Nella soffitta di Alberto di Lenardo

All’ultimo piano della casa dei nonni di Carlotta di Lenardo c’era una stanza con una libreria. All’interno della stanza c’era una porta, nascosta tra gli scaffali, che conduceva a una soffitta usata per ospitare un treno enorme, un plastico a cui suo nonno si è dedicato per anni.

Il treno del nonno era un luogo di meraviglie per Carlotta e suo fratello. Alberto di Lenardo aveva però un’altra grande passione: la fotografia. Quando la nipote aveva 16 anni le mostrò per la prima volta il suo archivio, enorme come quel treno. Erano più di ottomila fotografie, scattate a colori in ogni momento della sua vita.

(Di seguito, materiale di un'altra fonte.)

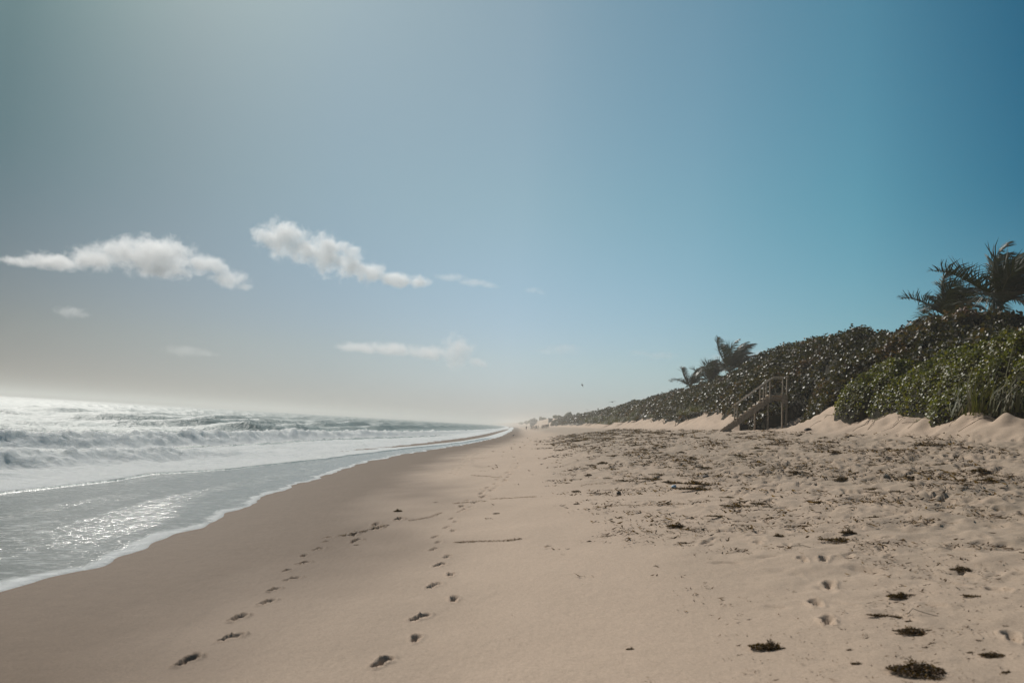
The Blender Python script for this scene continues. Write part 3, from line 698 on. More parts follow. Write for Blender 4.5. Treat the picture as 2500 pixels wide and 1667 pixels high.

Queste foto sono rimaste sconosciute finché Carlotta non ha deciso di fare ordine e scegliere quelle che sarebbero finite nel libro An attic full of trains, pubblicato ora da Mack. Una selezione più ampia si trova sull’account Instagram grandpa_journey.

Senza saperlo, Alberto di Lenardo (1930-2018) ci ha lasciato un lungo racconto sulla vita borghese italiana del ventesimo secolo tra viaggi, incontri con amici e amanti. L’ha fatto come un osservatore appassionato che preferiva la spontaneità e i punti di vista insoliti.

“Ripensandoci a posteriori” scrive Carlotta, “il suo amore per la modellistica era assolutamente in sintonia con il suo amore per la fotografia. I diorami di un plastico ferroviario non sono che il tentativo di fermare un momento, cristallizzarlo e fissarlo perennemente in un immutabile ricordo, proprio come una bellissima fotografia”.